Nos parece obvio, por tanto, que no es sensata ni racional una solución que pase por la abolición de la diversidad lingüística europea y trate de convencer a 730 millones de europeos para que renuncien a sus lenguas maternas en favor de una única lengua. Tal solución, como hemos dicho, atenta contra todos los principios europeos, que derivan de nuestra aspiración misma del «nunca más», y si se aduce que, efectivamente, constituye una solución al multilingüismo, es fácil responder que, aparte de ser una solución insensata, no es la mejor solución, porque ni siquiera es práctica. De proponerse una locura semejante jamás tendría la aprobación de los pueblos europeos. Ningún pueblo aceptaría que su lengua materna, la lengua de su pensamiento, de su cultura, de sus padres, pasara a convertirse en una lengua muerta solo porque algunos políticos o algunos intelectuales europeístas postulen la conveniencia de una lengua única para Europa.

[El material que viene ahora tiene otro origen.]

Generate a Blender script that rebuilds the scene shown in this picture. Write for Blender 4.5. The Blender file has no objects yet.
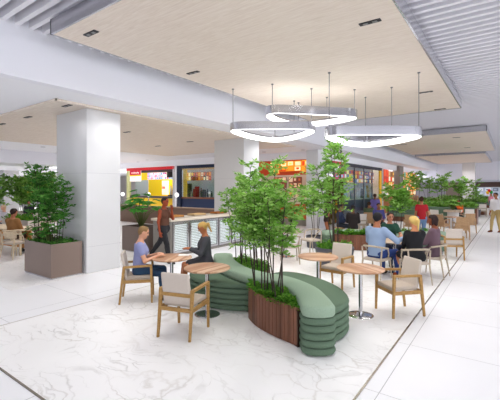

En el caso, imposible en nuestra opinión, de que los dirigentes europeos llegaran a imponer algo así a los ciudadanos, y que estos transigieran, se iniciaría un debate interminable para elegir la lengua que habría de abolir a todas las demás. Unos abogarían por el inglés, favoreciendo la concepción de Europa como provincia del imperio económico anglosajón. Otros abogarían por resucitar el latín, bajo el empeño delirante de querer resucitar una lengua muerta para matar las lenguas vivas de 730 millones de personas. En caso de que se superara toda controversia y se eligiera finalmente una lengua, tendría que iniciarse a continuación un proceso de sustitución de las lenguas nativas por esa lengua única, que duraría decenios, hasta conseguir un continente monolingüe. Es evidente el empobrecimiento cultural que ello supondría. Europa tendría el honor de ser un vasto cementerio de lenguas tras sacrificar una riqueza cultural y lingüística de incalculable valor. Nos parece obvio que ese no es el camino correcto para la superación de las dificultades que derivan del multilingüismo europeo. Hemos insistido repetidamente en la necesidad de hacer las preguntas pertinentes y destacamos ahora también la obligación de elaborar las respuestas correctas para no incurrir en contradicciones ni en graves insensateces, las cuales derivan, generalmente, de una mala praxis de la ética discursiva.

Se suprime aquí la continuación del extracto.